● **Entries**
+-------+

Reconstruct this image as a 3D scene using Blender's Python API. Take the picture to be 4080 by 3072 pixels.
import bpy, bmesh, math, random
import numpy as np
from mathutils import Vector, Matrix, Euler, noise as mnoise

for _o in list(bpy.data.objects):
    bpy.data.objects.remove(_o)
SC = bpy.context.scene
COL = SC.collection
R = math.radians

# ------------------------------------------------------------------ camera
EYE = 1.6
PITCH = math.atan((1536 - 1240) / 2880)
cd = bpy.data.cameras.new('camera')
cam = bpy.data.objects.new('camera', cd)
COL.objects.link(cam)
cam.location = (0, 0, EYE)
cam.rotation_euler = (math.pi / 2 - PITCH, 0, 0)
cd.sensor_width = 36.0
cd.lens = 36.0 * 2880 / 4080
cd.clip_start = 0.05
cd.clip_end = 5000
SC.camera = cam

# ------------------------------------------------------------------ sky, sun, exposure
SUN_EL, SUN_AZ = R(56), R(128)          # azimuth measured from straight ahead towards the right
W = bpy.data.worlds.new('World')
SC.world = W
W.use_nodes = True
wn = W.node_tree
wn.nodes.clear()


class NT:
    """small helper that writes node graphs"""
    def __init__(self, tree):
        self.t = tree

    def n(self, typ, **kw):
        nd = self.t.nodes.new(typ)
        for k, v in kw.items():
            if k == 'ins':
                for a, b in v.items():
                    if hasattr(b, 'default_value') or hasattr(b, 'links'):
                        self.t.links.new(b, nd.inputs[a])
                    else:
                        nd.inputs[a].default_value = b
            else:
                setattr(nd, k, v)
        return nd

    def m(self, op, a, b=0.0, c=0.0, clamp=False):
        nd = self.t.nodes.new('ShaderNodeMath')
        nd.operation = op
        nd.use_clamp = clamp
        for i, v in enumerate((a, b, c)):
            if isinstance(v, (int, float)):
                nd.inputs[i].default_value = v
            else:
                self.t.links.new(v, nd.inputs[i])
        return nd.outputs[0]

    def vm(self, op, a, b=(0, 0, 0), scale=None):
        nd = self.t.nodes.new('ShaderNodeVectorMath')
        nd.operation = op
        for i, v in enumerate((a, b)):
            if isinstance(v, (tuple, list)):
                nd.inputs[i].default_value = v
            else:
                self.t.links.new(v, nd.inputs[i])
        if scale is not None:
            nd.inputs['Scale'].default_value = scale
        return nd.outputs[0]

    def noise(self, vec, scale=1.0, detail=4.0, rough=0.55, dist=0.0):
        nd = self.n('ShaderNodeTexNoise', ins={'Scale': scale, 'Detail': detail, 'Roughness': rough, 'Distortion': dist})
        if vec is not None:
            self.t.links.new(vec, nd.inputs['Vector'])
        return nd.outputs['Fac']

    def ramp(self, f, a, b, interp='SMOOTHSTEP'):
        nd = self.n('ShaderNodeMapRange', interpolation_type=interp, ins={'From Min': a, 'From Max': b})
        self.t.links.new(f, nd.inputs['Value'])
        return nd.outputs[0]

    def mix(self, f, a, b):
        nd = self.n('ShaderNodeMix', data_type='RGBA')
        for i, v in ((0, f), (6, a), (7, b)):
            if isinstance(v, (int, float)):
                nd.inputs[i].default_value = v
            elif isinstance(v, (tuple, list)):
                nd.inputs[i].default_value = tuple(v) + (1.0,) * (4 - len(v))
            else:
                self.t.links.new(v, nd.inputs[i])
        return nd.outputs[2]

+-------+

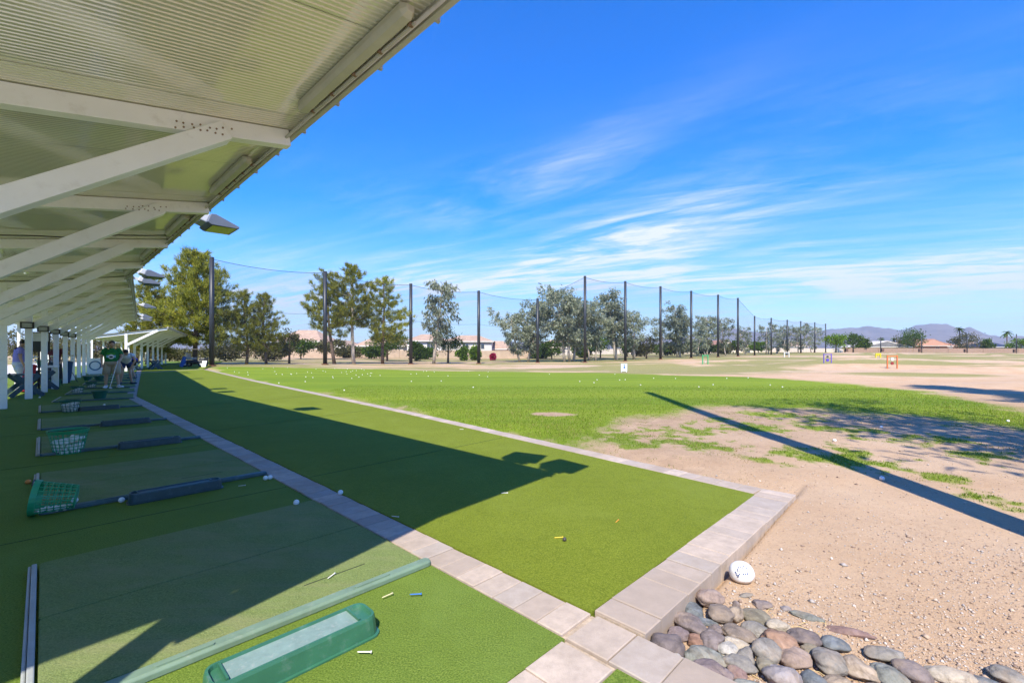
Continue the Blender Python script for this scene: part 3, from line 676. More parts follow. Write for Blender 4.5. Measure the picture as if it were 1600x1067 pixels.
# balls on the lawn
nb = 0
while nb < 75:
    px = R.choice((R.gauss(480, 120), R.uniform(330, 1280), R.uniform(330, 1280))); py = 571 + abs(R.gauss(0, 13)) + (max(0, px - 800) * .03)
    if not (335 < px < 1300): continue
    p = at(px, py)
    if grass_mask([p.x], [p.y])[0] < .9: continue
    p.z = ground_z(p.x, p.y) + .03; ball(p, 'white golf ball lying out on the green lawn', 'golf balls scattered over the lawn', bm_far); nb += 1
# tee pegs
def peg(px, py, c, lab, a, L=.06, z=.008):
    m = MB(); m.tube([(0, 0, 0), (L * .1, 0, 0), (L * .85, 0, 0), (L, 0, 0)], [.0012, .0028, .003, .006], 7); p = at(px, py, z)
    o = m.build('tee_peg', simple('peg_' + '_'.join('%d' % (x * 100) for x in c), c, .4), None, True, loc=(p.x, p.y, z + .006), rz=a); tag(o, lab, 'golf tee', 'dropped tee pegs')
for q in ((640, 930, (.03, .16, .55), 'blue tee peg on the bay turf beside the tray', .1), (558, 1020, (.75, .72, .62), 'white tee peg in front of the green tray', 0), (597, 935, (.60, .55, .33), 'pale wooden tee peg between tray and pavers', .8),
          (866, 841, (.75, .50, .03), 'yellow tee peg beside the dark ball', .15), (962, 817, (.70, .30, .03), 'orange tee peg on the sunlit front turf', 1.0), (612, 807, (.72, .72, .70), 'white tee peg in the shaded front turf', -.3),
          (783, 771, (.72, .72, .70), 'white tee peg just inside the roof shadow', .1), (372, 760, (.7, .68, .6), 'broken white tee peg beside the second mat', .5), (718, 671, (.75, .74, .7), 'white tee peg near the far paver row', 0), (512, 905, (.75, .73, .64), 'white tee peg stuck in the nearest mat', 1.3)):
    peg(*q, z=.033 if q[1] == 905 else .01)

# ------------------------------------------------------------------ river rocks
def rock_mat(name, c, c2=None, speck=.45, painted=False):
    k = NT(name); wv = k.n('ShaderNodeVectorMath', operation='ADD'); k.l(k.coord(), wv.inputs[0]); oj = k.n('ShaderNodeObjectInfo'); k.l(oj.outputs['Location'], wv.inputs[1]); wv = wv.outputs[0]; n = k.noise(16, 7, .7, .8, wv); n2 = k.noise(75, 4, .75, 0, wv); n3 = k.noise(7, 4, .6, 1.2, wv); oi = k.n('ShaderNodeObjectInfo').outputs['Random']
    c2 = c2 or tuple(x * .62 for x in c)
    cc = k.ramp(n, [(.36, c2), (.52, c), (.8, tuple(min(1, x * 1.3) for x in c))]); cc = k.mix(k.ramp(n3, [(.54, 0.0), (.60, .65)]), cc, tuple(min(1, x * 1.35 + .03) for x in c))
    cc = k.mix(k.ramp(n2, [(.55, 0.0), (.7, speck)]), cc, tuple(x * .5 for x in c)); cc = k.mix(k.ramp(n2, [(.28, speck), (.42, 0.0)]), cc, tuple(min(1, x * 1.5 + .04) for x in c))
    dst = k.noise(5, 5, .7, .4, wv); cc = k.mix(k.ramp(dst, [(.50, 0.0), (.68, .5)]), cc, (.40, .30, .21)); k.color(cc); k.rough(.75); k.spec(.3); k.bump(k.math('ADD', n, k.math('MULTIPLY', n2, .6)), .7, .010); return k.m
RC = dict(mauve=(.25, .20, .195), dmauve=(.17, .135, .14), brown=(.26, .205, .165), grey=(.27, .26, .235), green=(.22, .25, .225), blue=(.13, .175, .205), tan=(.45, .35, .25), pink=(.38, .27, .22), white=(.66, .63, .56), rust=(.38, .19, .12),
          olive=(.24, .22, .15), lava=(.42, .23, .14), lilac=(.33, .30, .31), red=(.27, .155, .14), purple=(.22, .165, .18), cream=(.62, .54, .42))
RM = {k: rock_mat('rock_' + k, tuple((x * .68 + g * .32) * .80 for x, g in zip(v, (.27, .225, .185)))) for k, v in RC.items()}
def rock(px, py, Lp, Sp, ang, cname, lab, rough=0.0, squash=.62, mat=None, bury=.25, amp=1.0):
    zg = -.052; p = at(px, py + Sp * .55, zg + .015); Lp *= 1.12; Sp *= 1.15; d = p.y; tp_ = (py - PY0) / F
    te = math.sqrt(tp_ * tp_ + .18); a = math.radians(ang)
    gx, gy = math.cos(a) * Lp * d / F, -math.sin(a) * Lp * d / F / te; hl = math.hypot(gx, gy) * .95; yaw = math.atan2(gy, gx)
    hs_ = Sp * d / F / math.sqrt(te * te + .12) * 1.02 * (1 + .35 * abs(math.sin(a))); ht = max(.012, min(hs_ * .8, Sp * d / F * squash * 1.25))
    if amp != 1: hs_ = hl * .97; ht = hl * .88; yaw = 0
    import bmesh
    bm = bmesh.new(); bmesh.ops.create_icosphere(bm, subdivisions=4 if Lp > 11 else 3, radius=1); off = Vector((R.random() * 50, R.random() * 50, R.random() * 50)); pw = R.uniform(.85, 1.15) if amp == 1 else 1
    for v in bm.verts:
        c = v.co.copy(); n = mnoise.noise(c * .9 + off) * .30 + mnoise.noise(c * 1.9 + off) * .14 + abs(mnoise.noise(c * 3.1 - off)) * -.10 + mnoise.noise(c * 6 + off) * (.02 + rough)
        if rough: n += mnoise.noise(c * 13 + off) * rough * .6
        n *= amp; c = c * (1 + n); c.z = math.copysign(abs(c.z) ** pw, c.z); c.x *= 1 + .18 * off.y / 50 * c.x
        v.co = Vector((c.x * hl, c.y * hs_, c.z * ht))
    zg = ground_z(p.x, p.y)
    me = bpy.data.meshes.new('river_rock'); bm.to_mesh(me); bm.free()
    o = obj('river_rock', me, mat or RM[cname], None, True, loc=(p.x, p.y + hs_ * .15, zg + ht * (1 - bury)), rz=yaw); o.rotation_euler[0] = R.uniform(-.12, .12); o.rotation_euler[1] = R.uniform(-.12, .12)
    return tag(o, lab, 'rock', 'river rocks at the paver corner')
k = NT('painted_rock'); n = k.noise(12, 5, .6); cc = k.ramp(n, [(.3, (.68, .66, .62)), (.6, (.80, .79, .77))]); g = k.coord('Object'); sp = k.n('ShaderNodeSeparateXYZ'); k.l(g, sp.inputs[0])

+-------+

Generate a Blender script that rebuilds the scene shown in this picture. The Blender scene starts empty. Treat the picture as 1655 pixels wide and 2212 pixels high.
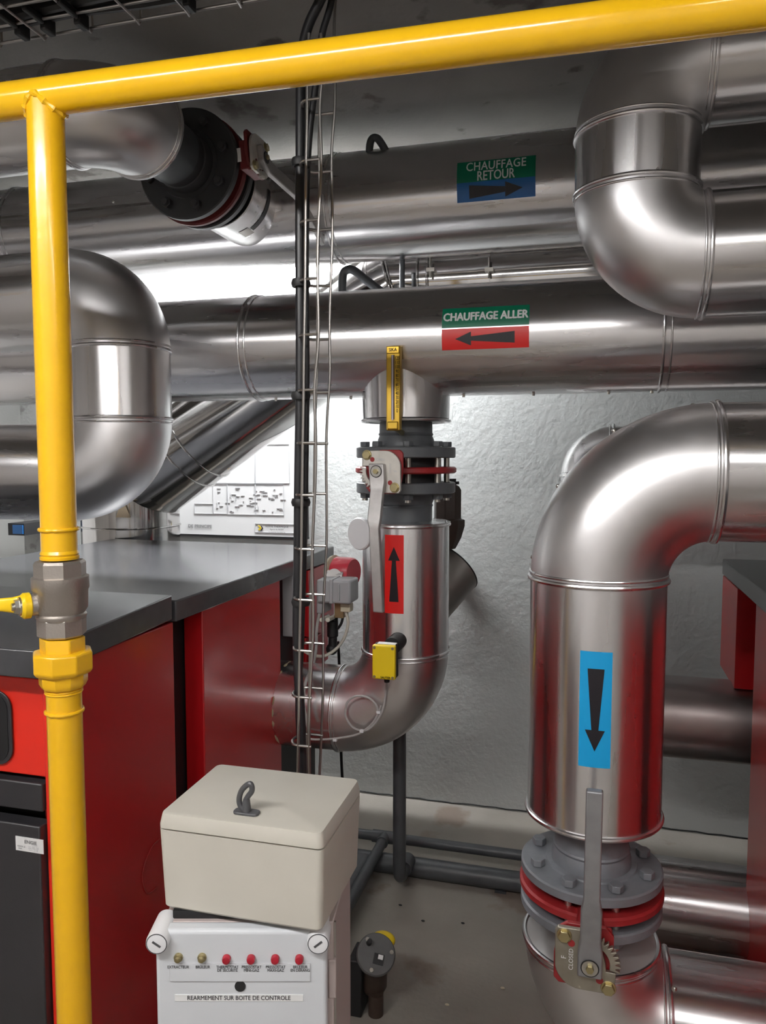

+-------+

● **Brief**
Repeat exactly, and only, the lines from the one containing "Reconstruct this image" through the one containing "from mathutils import", both included.

● **Task answer**
Reconstruct this image as a 3D scene using Blender's Python API. Take the picture to be 4080 by 3072 pixels.
import bpy, bmesh, math, random
import numpy as np
from mathutils import Vector, Matrix, Euler, noise as mnoise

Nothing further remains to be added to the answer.